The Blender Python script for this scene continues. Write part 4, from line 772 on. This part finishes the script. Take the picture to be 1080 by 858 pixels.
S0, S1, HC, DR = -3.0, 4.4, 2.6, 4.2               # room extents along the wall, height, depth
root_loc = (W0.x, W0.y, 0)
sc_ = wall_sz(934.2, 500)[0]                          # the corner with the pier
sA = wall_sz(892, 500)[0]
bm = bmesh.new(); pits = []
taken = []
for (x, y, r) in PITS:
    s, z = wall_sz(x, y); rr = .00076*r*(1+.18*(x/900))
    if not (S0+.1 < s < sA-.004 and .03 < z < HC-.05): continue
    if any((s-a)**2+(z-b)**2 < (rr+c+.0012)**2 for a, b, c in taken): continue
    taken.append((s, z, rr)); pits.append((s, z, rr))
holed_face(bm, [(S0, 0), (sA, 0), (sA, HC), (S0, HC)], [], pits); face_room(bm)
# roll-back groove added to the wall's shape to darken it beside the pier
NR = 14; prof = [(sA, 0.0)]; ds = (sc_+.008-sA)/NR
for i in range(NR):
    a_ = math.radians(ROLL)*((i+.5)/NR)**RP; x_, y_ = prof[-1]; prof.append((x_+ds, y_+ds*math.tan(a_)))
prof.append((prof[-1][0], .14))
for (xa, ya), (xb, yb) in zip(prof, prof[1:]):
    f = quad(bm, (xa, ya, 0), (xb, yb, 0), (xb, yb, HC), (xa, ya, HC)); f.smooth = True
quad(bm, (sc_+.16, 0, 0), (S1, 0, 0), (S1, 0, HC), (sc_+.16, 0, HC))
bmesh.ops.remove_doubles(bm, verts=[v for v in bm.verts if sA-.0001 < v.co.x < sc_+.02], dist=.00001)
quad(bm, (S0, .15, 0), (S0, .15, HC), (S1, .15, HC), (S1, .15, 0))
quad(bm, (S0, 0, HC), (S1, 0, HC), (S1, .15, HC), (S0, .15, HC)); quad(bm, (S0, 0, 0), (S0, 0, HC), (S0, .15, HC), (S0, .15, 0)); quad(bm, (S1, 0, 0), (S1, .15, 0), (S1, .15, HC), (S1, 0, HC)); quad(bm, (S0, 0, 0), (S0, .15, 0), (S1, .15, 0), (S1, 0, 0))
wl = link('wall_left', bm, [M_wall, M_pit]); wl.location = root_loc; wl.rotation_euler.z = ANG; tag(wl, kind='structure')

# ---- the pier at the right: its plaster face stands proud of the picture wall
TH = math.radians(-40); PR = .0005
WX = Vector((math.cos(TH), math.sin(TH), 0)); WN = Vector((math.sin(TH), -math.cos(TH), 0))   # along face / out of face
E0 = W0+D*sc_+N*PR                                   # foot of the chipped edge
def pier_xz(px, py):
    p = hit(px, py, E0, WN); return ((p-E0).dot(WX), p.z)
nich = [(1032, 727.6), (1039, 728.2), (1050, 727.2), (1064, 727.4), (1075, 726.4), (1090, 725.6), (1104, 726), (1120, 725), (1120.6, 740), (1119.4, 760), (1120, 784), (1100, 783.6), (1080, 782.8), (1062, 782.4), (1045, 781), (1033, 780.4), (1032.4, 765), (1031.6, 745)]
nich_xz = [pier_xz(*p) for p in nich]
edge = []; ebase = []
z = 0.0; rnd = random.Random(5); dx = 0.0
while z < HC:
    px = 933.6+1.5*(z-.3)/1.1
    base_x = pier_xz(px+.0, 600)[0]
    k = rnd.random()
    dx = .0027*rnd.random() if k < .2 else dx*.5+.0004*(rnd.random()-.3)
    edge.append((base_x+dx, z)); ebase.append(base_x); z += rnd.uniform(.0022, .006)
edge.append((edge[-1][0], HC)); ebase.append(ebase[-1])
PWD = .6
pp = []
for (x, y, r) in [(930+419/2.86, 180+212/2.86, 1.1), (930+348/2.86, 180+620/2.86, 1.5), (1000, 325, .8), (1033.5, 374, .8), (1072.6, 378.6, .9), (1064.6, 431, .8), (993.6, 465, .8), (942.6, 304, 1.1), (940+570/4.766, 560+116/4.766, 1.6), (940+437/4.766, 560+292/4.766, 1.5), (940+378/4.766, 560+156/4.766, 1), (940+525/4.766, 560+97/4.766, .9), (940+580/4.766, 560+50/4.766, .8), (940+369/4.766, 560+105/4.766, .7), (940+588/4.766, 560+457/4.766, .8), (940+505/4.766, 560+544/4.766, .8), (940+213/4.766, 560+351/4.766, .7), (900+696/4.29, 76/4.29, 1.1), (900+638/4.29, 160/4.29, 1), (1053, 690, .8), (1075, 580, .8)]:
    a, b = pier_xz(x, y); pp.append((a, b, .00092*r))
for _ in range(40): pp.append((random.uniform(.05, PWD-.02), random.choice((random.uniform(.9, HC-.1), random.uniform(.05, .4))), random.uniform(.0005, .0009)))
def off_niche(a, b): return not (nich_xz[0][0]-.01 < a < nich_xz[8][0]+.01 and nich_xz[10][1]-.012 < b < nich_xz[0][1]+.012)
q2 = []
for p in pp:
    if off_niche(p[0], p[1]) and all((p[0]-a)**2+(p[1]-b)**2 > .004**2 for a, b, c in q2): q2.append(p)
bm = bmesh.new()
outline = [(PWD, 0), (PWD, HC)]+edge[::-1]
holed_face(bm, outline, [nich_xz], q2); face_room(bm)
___
- [REQUIRED WORK]:
Every line of the material must be returned exactly as it appears.

- [RESULT FOR THIS TASK]:
The Blender Python script for this scene continues. Write part 4, from line 772 on. This part finishes the script. Take the picture to be 1080 by 858 pixels.
S0, S1, HC, DR = -3.0, 4.4, 2.6, 4.2               # room extents along the wall, height, depth
root_loc = (W0.x, W0.y, 0)
sc_ = wall_sz(934.2, 500)[0]                          # the corner with the pier
sA = wall_sz(892, 500)[0]
bm = bmesh.new(); pits = []
taken = []
for (x, y, r) in PITS:
    s, z = wall_sz(x, y); rr = .00076*r*(1+.18*(x/900))
    if not (S0+.1 < s < sA-.004 and .03 < z < HC-.05): continue
    if any((s-a)**2+(z-b)**2 < (rr+c+.0012)**2 for a, b, c in taken): continue
    taken.append((s, z, rr)); pits.append((s, z, rr))
holed_face(bm, [(S0, 0), (sA, 0), (sA, HC), (S0, HC)], [], pits); face_room(bm)
# roll-back groove added to the wall's shape to darken it beside the pier
NR = 14; prof = [(sA, 0.0)]; ds = (sc_+.008-sA)/NR
for i in range(NR):
    a_ = math.radians(ROLL)*((i+.5)/NR)**RP; x_, y_ = prof[-1]; prof.append((x_+ds, y_+ds*math.tan(a_)))
prof.append((prof[-1][0], .14))
for (xa, ya), (xb, yb) in zip(prof, prof[1:]):
    f = quad(bm, (xa, ya, 0), (xb, yb, 0), (xb, yb, HC), (xa, ya, HC)); f.smooth = True
quad(bm, (sc_+.16, 0, 0), (S1, 0, 0), (S1, 0, HC), (sc_+.16, 0, HC))
bmesh.ops.remove_doubles(bm, verts=[v for v in bm.verts if sA-.0001 < v.co.x < sc_+.02], dist=.00001)
quad(bm, (S0, .15, 0), (S0, .15, HC), (S1, .15, HC), (S1, .15, 0))
quad(bm, (S0, 0, HC), (S1, 0, HC), (S1, .15, HC), (S0, .15, HC)); quad(bm, (S0, 0, 0), (S0, 0, HC), (S0, .15, HC), (S0, .15, 0)); quad(bm, (S1, 0, 0), (S1, .15, 0), (S1, .15, HC), (S1, 0, HC)); quad(bm, (S0, 0, 0), (S0, .15, 0), (S1, .15, 0), (S1, 0, 0))
wl = link('wall_left', bm, [M_wall, M_pit]); wl.location = root_loc; wl.rotation_euler.z = ANG; tag(wl, kind='structure')

# ---- the pier at the right: its plaster face stands proud of the picture wall
TH = math.radians(-40); PR = .0005
WX = Vector((math.cos(TH), math.sin(TH), 0)); WN = Vector((math.sin(TH), -math.cos(TH), 0))   # along face / out of face
E0 = W0+D*sc_+N*PR                                   # foot of the chipped edge
def pier_xz(px, py):
    p = hit(px, py, E0, WN); return ((p-E0).dot(WX), p.z)
nich = [(1032, 727.6), (1039, 728.2), (1050, 727.2), (1064, 727.4), (1075, 726.4), (1090, 725.6), (1104, 726), (1120, 725), (1120.6, 740), (1119.4, 760), (1120, 784), (1100, 783.6), (1080, 782.8), (1062, 782.4), (1045, 781), (1033, 780.4), (1032.4, 765), (1031.6, 745)]
nich_xz = [pier_xz(*p) for p in nich]
edge = []; ebase = []
z = 0.0; rnd = random.Random(5); dx = 0.0
while z < HC:
    px = 933.6+1.5*(z-.3)/1.1
    base_x = pier_xz(px+.0, 600)[0]
    k = rnd.random()
    dx = .0027*rnd.random() if k < .2 else dx*.5+.0004*(rnd.random()-.3)
    edge.append((base_x+dx, z)); ebase.append(base_x); z += rnd.uniform(.0022, .006)
edge.append((edge[-1][0], HC)); ebase.append(ebase[-1])
PWD = .6
pp = []
for (x, y, r) in [(930+419/2.86, 180+212/2.86, 1.1), (930+348/2.86, 180+620/2.86, 1.5), (1000, 325, .8), (1033.5, 374, .8), (1072.6, 378.6, .9), (1064.6, 431, .8), (993.6, 465, .8), (942.6, 304, 1.1), (940+570/4.766, 560+116/4.766, 1.6), (940+437/4.766, 560+292/4.766, 1.5), (940+378/4.766, 560+156/4.766, 1), (940+525/4.766, 560+97/4.766, .9), (940+580/4.766, 560+50/4.766, .8), (940+369/4.766, 560+105/4.766, .7), (940+588/4.766, 560+457/4.766, .8), (940+505/4.766, 560+544/4.766, .8), (940+213/4.766, 560+351/4.766, .7), (900+696/4.29, 76/4.29, 1.1), (900+638/4.29, 160/4.29, 1), (1053, 690, .8), (1075, 580, .8)]:
    a, b = pier_xz(x, y); pp.append((a, b, .00092*r))
for _ in range(40): pp.append((random.uniform(.05, PWD-.02), random.choice((random.uniform(.9, HC-.1), random.uniform(.05, .4))), random.uniform(.0005, .0009)))
def off_niche(a, b): return not (nich_xz[0][0]-.01 < a < nich_xz[8][0]+.01 and nich_xz[10][1]-.012 < b < nich_xz[0][1]+.012)
q2 = []
for p in pp:
    if off_niche(p[0], p[1]) and all((p[0]-a)**2+(p[1]-b)**2 > .004**2 for a, b, c in q2): q2.append(p)
bm = bmesh.new()
outline = [(PWD, 0), (PWD, HC)]+edge[::-1]
holed_face(bm, outline, [nich_xz], q2); face_room(bm)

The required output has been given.